Laporan Wartawan Tribun Batam, Afrizal
TRIBUNNEWS.COM, BATAM - Setelah permohonan penangguhan penahanan dikabulkan Polda Kepri, Sabtu (30/7/2011), Nurdin Harahap dan Suprianto, dua dari tujuh orang yang disangka terlibat dalam pembunuhan Putri Mega Umboh (25), menceritakan intimidasi dan penganiayaan yang mereka alami selama di tahan di Polda Kepri.
"Selama tiga hari kami tidak henti-hentinya disiksa, dipukul, diinjak-injak oleh penyidik perpakaian preman. Bahkan saya sampai beberapa kali pingsan lantaran disiksa. Saya rasa, saya sudah mati saat itu," tutur Nurdin kepada Tribunnewsbatam.com (Tribunnews.com Network), Minggu (31/7/2011).
"Pingsan pertama, saya masih ingat, waktu itu saya dalam kondisi telungkup dengan tangan di ikat dan disiksa beberapa orang penyidik. Punggung saya dipukuli pakai ikat pinggang dan pentunggan. Karena tidak tahan lagi, akhirnya saya pingsan. Begitu sadar, saya sudah berada di dalam sel," lanjut Nurdin
Nurdin mengatakan, penyiksaan yang ia alami bersama empat rekannya sesama sekuriti Angrek Mas 3, dari pertama masuk Polda Kepri, terjadi mulai Senin (27/6/2011) silam.
Hari pertama hingga hari ketiga mereka disiksa secara fisik agar mengakui keterlibatannya membunuh istri AKPB Mindo Tampubolon tersebut.
Nurdin bersama rekan-rekannya di siksa secara terpisah oleh penyidik Polda Kepri siang dan malam.
"Bahkan selama satu minggu tangan saya ini diikat.
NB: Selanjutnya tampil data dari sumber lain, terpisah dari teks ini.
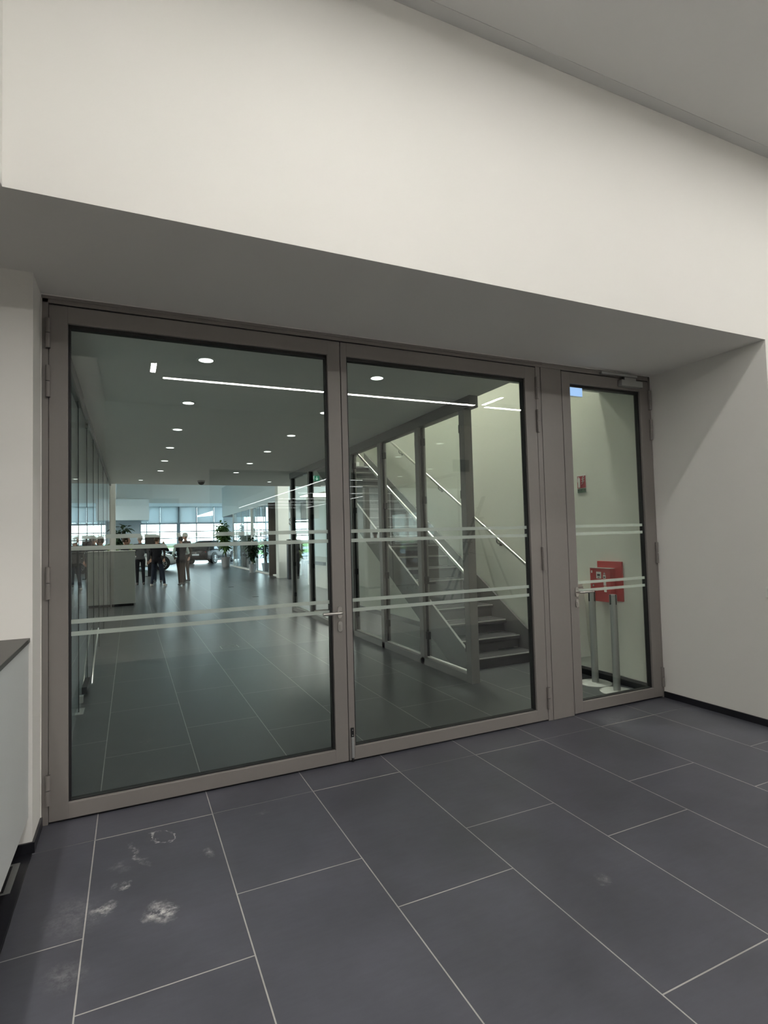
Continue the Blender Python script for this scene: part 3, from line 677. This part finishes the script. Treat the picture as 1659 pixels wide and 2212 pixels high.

Satu minggu itu kami tidak bisa makan. Kalau makan sih dikasih. Tapi bagaimana mau makan, mulut saya ini tidak bisa dibuka kerena sakit habis dipukul dan dinjak-injak selama tiga hari itu," cerita Nurdin.
Satu bulan berada di sel Polda Kepri, terang Nurdin, ia dan rekannya ditempatkan di dalam sel yang terpisah-pisah. Bahkan selama ditahan, ia tidak pernah dipertemukan dengan Ros dan Ujang, tersangka utama pembunuh Putri. Selain itu para tersangka juga tidak mandi selama seminggu.
"Kami benar-benar dipaksa mengakui melakukan pembunuhan itu. Bahkan saat kami dibawa melakukan rekontruksi, kami dipaksa melakukan adegan melakukan pemerkosaan. Saya benar-benar tidak mau saat itu, karena merasa tidak pernah melakukan perbuatan bejat itu," beber Nurdin.
"Saya sendiri tetap bertahan tidak mengakui melakukan pembunuhan, tapi teman-teman saya sudah tidak kuat lagi. Bahkan Pak Sahrul yang sudah tua itu juga dipaksa. Pak Sahrul setiap dipukul selalu menangis sejadi-jadinya, karena tidak tahan dipukuli."
Nurdin menambahkan, saat penyidikan pertama dan kedua, kondisinya saat itu sedang tidak normal. Setiap kali penyidik yang berada di depannya bertanya, dua penyidik yang berada di belakangnya bergantian memukul perut dan menampar kedua telinganya.
"Selama tiga hari pertama itu, mungkin ada 200 kali kami dipukul dengan tangan, pentungan, dan ikat pinggang. Sudah tidak ada rasanya lagi badan saya ini dipukul, karena sudah terlalu banyak kena pukul."
"Kata hati saya mengatakan saat itu, mungkin saya akan mati. Tapi saya selalu berdoa minta pada Tuhan. Sudah lebih dari binatang kami diperlakukan di Polda. Kita saja sama binatang tidak sampai hati menyiksa separah apa yang dilakukan penyidik Polda ke kami," beber Nurdin seraya memperlihatkan bekas-bekas luka yang masih terlihat jelas di punggungnya.